Parks and Pennsylvania Avenue: Stuntz Toy Shop

President Lincoln liked to take walks with his young son Tad. Among their destinations was the toy shop owned by Joseph Stuntz and later his widow Apolonia in a small two-story brick row house at 1207 New York Avenue, NW, just a few blocks from the White House.
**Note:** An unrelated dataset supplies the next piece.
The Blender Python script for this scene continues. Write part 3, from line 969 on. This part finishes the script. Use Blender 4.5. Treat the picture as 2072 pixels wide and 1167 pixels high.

According to Lincoln scholar Charles Lachman, Stuntz “was a retired French soldier who carved wooden toy soldiers in a tiny back room.”1 According to historian Allen Clark, “Mr. Lincoln came to the modest emporium to buy toys for his son ‘Tad’ – tin and wooden soldiers in bright colors with guns and the soldiers’ captains with swords; and cannon and everything else to arrange in peaceful miniature in counterpart to the terrible things of savage war.”2 On one visit, Lincoln reportedly asked Stuntz: “Does it hurt you as much to have your soldiers shot down as it does me to have mine?”3

After the death of the Lincolns’ son Willie in February 1862, Lincoln was particularly solicitous of Tad’s happiness. “I want to give him all the toys I did not have,” said Lincoln of Tad, “and all the toys that I would have given the boy [Willie] who went away.”4

Stuntz’s also featured a “penny counter” where children could invest in sweets. After Apolonia’s death in 1901, the Washington Post reported: “Mrs. Stuntz made a specialty of her penny counter for the young ones. On this counter she exhibited an almost unbelievable number of wondrously beautiful articles – some to eat and others to behold and to fondle — for a penny. The young ones of the days long ago would line up with wide eyes in front of those windows and play ‘choosins,’ whether they had the requisite penny or not. Sometimes it would take actual hours for those who had wheedled pennies out of the parents to decide how to invest the same.”5


Footnotes

  1. Charles Lachman, The Last Lincolns: The Rise and Fall of a Great American Family, p. 49.
  2. Allen C. Clark, “Abraham Lincoln in the National Capital,” Journal of the Columbia Historical Society, Volume XXVII, p. 61.
  3. John Lockwood, “Toy Store Brightens Lincoln’s Dark Days,” Washington Times, December 19, 2003.
  4. Ruth Painter Randall, Lincoln’s Sons, p. 180.
  5. “Tales of the Town: Famous Penny Counter,” Washington Post, May 26, 1901.